PROMPT: Include the line containing "return tag(o, label, cat, group)" and all lines before it, repeated exactly from the listing below, without pictures.

DATASET SECTION:
# # # # # # #

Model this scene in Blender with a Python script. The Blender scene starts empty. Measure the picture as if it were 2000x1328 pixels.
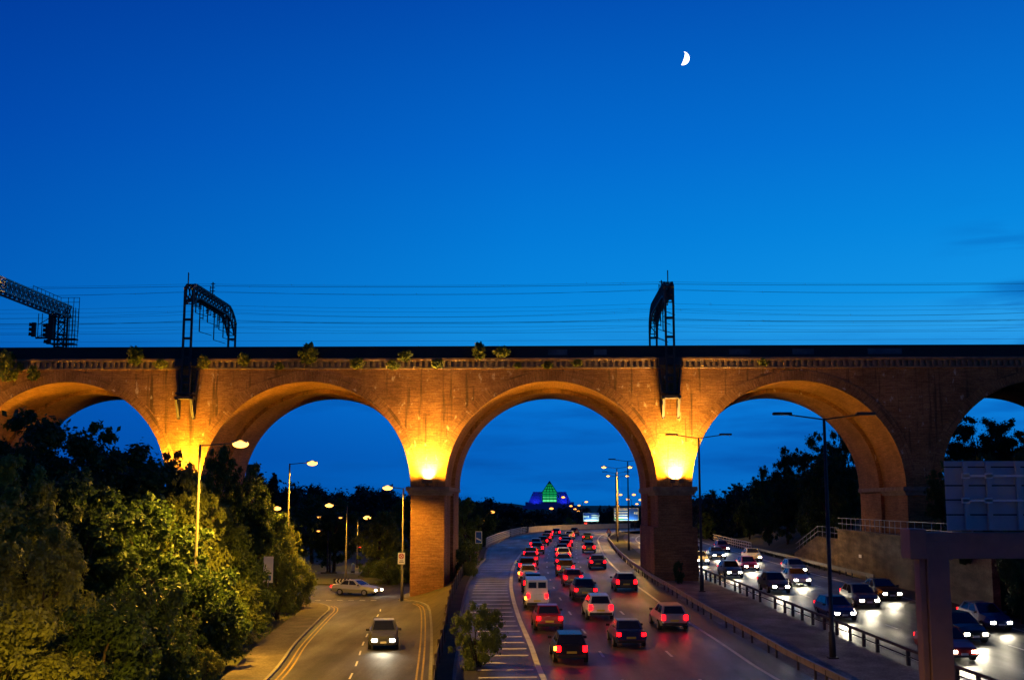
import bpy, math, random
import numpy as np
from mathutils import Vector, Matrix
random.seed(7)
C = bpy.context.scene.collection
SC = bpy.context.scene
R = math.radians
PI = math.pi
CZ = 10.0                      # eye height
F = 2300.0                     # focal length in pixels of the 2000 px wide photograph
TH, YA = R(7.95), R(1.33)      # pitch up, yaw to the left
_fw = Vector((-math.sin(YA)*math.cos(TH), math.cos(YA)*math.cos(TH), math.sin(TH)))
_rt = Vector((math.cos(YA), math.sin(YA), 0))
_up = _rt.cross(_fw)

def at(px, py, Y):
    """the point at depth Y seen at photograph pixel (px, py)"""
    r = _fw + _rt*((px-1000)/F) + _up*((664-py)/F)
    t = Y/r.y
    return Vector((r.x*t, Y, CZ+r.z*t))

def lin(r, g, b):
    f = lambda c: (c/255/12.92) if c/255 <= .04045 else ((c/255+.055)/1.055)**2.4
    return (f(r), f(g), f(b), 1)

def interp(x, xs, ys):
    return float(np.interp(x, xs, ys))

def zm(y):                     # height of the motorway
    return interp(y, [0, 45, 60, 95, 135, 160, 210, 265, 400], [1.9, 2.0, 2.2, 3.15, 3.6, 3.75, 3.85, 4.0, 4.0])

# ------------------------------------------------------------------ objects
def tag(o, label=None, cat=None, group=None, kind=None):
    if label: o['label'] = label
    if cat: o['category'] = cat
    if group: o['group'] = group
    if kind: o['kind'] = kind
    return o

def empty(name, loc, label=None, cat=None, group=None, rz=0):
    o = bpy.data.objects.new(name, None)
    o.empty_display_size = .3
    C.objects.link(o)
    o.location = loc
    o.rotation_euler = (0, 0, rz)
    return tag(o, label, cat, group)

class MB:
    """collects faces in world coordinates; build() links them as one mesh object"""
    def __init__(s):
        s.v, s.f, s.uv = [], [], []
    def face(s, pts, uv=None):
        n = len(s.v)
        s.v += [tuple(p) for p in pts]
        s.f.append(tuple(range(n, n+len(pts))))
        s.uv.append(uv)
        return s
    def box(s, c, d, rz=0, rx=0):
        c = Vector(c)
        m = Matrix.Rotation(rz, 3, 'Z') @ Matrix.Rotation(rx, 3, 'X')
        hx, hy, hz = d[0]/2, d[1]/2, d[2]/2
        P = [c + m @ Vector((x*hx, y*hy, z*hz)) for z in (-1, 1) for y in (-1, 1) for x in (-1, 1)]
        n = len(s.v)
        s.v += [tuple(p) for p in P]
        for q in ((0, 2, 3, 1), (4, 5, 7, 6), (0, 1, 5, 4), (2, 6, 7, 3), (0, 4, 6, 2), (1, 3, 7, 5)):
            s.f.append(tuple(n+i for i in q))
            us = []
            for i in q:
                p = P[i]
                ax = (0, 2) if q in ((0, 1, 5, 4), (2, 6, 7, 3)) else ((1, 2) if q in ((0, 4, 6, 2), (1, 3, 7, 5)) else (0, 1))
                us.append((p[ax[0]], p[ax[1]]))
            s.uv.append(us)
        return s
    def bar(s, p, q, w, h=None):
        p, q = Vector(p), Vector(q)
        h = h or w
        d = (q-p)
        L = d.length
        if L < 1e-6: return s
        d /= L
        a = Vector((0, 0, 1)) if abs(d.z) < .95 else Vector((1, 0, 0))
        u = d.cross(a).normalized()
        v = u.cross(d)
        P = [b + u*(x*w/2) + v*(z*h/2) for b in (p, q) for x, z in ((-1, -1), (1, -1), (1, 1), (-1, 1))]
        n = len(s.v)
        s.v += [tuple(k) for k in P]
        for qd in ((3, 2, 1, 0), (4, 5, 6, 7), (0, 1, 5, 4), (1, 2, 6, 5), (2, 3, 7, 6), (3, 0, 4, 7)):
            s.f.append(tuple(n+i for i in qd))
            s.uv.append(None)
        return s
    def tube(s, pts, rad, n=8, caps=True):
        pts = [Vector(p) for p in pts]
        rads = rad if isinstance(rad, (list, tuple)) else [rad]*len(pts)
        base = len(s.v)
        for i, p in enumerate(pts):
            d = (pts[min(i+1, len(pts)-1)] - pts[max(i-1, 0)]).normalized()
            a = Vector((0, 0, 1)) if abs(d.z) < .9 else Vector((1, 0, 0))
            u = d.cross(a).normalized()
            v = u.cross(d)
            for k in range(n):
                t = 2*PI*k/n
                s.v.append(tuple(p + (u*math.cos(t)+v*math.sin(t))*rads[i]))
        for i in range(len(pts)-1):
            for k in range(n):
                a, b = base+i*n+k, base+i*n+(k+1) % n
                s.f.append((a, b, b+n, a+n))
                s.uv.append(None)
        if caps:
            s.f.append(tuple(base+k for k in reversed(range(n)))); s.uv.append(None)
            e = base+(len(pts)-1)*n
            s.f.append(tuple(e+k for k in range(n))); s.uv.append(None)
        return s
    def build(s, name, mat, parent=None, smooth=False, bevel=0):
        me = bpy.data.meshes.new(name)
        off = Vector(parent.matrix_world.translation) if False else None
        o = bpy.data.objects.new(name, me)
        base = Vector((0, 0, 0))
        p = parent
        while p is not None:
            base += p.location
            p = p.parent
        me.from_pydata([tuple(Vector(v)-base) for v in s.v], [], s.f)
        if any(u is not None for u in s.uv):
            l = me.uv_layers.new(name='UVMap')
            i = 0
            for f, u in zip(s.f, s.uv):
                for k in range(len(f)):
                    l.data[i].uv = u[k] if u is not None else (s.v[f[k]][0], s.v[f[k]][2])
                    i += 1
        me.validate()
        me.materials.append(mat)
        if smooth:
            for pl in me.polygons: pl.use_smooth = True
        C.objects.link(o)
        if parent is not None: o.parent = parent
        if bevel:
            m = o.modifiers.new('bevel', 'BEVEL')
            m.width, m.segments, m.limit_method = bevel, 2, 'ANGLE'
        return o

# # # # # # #

ANSWER BELOW:
Model this scene in Blender with a Python script. The Blender scene starts empty. Measure the picture as if it were 2000x1328 pixels.
import bpy, math, random
import numpy as np
from mathutils import Vector, Matrix
random.seed(7)
C = bpy.context.scene.collection
SC = bpy.context.scene
R = math.radians
PI = math.pi
CZ = 10.0                      # eye height
F = 2300.0                     # focal length in pixels of the 2000 px wide photograph
TH, YA = R(7.95), R(1.33)      # pitch up, yaw to the left
_fw = Vector((-math.sin(YA)*math.cos(TH), math.cos(YA)*math.cos(TH), math.sin(TH)))
_rt = Vector((math.cos(YA), math.sin(YA), 0))
_up = _rt.cross(_fw)

def at(px, py, Y):
    """the point at depth Y seen at photograph pixel (px, py)"""
    r = _fw + _rt*((px-1000)/F) + _up*((664-py)/F)
    t = Y/r.y
    return Vector((r.x*t, Y, CZ+r.z*t))

def lin(r, g, b):
    f = lambda c: (c/255/12.92) if c/255 <= .04045 else ((c/255+.055)/1.055)**2.4
    return (f(r), f(g), f(b), 1)

def interp(x, xs, ys):
    return float(np.interp(x, xs, ys))

def zm(y):                     # height of the motorway
    return interp(y, [0, 45, 60, 95, 135, 160, 210, 265, 400], [1.9, 2.0, 2.2, 3.15, 3.6, 3.75, 3.85, 4.0, 4.0])

# ------------------------------------------------------------------ objects
def tag(o, label=None, cat=None, group=None, kind=None):
    if label: o['label'] = label
    if cat: o['category'] = cat
    if group: o['group'] = group
    if kind: o['kind'] = kind
    return o

def empty(name, loc, label=None, cat=None, group=None, rz=0):
    o = bpy.data.objects.new(name, None)
    o.empty_display_size = .3
    C.objects.link(o)
    o.location = loc
    o.rotation_euler = (0, 0, rz)
    return tag(o, label, cat, group)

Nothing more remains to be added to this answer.